Date of birth : 10/24/1891
Date of death : 10/27/1979
City of birth : Hamilton, Ontario, Canada

Father Charles E. Coughlin was an ultra-conservative Catholic priest who was a major power in the US far-right-wing movement in the 1930s. His radio program was listened to by over 30 million Americans on Sunday afternoons, and in a 1934 national poll he was chosen as the second most popular and powerful man in the US, behind President Franklin D. Roosevelt (his arch-enemy). In 1935 he gave a speech against Roosevelt's New Deal at New York's Madison Square Garden that drew 20,000 attendees. His hatred of Roosevelt got him into trouble on several occasions. He once called Roosevelt "the great liar and betrayer", and was forced by his bishop to apologize to Roosevelt for that remark. It wasn't long after that, however, that he referred to Roosevelt in a speech as "the Scab President". In 1936 Coughlin joined forces with two other prominent members in the right-wing movement, Gerald L.K. Smith and Dr. Francis Townsend to form the Union Party. Their presidential candidate, ex-Congressman William Lempke, received 900,000 votes.
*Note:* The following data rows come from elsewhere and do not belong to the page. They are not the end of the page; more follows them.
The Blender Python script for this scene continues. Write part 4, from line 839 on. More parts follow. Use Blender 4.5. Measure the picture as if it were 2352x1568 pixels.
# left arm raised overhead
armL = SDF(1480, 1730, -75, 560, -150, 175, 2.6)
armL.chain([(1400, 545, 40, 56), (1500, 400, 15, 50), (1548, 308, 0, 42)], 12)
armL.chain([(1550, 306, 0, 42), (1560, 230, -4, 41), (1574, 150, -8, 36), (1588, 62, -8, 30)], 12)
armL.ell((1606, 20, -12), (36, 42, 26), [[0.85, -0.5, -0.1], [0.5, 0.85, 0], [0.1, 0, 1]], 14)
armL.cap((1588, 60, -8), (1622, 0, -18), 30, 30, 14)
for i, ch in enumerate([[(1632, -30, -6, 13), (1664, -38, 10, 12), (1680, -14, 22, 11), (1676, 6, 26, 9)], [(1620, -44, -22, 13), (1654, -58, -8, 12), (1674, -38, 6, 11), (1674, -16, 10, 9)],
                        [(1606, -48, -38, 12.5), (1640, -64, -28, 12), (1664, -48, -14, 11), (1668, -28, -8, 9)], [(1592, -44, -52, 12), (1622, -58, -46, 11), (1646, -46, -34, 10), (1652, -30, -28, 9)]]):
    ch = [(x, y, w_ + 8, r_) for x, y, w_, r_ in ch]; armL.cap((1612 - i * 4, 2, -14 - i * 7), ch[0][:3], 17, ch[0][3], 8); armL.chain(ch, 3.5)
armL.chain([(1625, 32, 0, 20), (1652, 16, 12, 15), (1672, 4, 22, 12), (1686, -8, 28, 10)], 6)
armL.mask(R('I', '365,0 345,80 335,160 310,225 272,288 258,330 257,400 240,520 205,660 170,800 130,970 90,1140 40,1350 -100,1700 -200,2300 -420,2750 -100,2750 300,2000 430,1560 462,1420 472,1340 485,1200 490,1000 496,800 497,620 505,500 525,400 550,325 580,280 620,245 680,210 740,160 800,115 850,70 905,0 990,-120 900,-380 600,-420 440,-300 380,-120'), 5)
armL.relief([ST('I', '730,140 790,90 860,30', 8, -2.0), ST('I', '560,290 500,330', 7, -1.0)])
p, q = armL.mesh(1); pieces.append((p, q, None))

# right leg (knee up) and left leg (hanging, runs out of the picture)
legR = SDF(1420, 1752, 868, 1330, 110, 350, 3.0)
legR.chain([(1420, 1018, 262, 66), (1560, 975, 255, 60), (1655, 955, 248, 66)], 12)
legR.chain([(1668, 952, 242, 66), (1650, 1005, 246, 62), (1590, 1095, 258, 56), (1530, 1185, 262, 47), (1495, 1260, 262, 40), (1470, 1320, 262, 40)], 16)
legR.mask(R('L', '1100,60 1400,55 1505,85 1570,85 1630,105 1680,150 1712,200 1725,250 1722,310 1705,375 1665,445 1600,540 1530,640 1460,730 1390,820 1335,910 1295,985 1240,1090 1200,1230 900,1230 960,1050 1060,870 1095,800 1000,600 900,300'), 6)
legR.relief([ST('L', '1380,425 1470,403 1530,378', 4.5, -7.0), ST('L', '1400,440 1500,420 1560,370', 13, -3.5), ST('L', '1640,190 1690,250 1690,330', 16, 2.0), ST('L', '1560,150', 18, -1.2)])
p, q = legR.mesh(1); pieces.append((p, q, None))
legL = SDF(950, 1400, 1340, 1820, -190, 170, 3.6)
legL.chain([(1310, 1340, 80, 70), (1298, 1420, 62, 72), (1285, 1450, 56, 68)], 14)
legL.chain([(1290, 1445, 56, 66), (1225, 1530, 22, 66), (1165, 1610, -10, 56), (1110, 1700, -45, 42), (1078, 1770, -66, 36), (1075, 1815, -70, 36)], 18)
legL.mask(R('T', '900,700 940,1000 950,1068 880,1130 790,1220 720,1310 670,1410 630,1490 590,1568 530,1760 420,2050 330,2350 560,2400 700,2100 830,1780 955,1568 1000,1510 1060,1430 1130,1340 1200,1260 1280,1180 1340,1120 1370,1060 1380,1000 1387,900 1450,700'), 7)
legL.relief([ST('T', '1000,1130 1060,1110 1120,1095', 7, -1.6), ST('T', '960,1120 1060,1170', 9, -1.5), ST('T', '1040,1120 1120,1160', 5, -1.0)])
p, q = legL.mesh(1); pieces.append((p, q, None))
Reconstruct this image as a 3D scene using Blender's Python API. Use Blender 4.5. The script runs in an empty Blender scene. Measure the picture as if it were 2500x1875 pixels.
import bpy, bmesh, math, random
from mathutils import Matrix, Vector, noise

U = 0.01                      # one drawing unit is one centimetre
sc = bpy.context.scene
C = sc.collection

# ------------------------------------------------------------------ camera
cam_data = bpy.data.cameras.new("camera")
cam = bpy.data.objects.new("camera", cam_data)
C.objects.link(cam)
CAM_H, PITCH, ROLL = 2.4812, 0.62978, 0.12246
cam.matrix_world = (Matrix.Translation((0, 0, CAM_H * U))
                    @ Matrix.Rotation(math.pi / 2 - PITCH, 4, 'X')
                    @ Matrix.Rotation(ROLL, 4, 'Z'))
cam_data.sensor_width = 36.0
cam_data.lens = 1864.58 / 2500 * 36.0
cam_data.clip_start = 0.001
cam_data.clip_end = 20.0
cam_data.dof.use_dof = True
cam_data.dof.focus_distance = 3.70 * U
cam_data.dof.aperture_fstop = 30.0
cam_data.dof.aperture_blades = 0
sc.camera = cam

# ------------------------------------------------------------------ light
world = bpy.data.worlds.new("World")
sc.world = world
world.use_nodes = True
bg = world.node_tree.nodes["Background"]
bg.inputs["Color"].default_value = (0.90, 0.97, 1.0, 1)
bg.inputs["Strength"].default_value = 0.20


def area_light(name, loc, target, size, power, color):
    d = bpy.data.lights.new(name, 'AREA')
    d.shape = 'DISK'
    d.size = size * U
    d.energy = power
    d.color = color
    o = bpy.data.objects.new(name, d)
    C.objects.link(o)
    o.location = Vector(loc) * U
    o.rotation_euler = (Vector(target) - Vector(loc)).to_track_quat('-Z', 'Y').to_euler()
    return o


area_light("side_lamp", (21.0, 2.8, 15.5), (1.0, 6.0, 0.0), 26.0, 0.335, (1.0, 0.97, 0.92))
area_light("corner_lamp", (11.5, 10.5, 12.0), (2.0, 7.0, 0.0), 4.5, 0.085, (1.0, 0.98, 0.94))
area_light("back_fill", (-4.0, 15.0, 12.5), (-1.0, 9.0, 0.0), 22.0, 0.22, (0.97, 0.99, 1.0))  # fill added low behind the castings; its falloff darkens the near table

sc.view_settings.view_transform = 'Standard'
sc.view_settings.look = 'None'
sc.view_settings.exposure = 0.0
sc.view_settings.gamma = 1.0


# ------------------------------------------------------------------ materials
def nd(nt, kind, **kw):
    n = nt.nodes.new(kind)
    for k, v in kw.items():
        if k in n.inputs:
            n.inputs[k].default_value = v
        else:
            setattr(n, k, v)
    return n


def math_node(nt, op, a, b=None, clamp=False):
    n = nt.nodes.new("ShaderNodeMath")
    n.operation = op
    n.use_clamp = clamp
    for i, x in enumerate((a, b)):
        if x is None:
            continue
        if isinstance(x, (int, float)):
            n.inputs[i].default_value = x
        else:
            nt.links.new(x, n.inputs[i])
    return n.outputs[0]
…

His rising political power tended to make him think he could say and do anything, and during the campaign he began accusing Roosevelt of being in cahoots with "international Jewish bankers", and eventually his shrill, non-stop anti-Semitism and Jew-baiting resulted in his being condemned by the Catholic Layman's League as "cowardly and shameless". Nevertheless, his political movement, The National Union for Social Justice, had 8.5 million members and he was still a force to be reckoned with. His power began to come to an end with the advent of World War II. In 1940 his superiors ordered him off the air, in response to a growing revulsion among the public at his vicious anti-Semitic tirades. In 1942 his magazine, "Social Justice", was banned by the U.S. government under wartime regulations as "a systematic and unscrupulous attack on the war effort" for Coughlin's unceasing attacks on Roosevelt and his "Jewish masters", an action that Coughlin attributed to "Jews, Communists and New Dealers". Even after he was no longer a national figure, he continued to arouse controversy. In 1965 his parishioners complained to the Detroit Archdiocese that students in Coughlin's Catholic school in Royal Oaks, Michigan, were being indoctrinated in Coughlin's social and political beliefs by being forced to listen to his speeches about the "Jewish and Communist problem" over the school's public address system. He retired from active duty in 1966.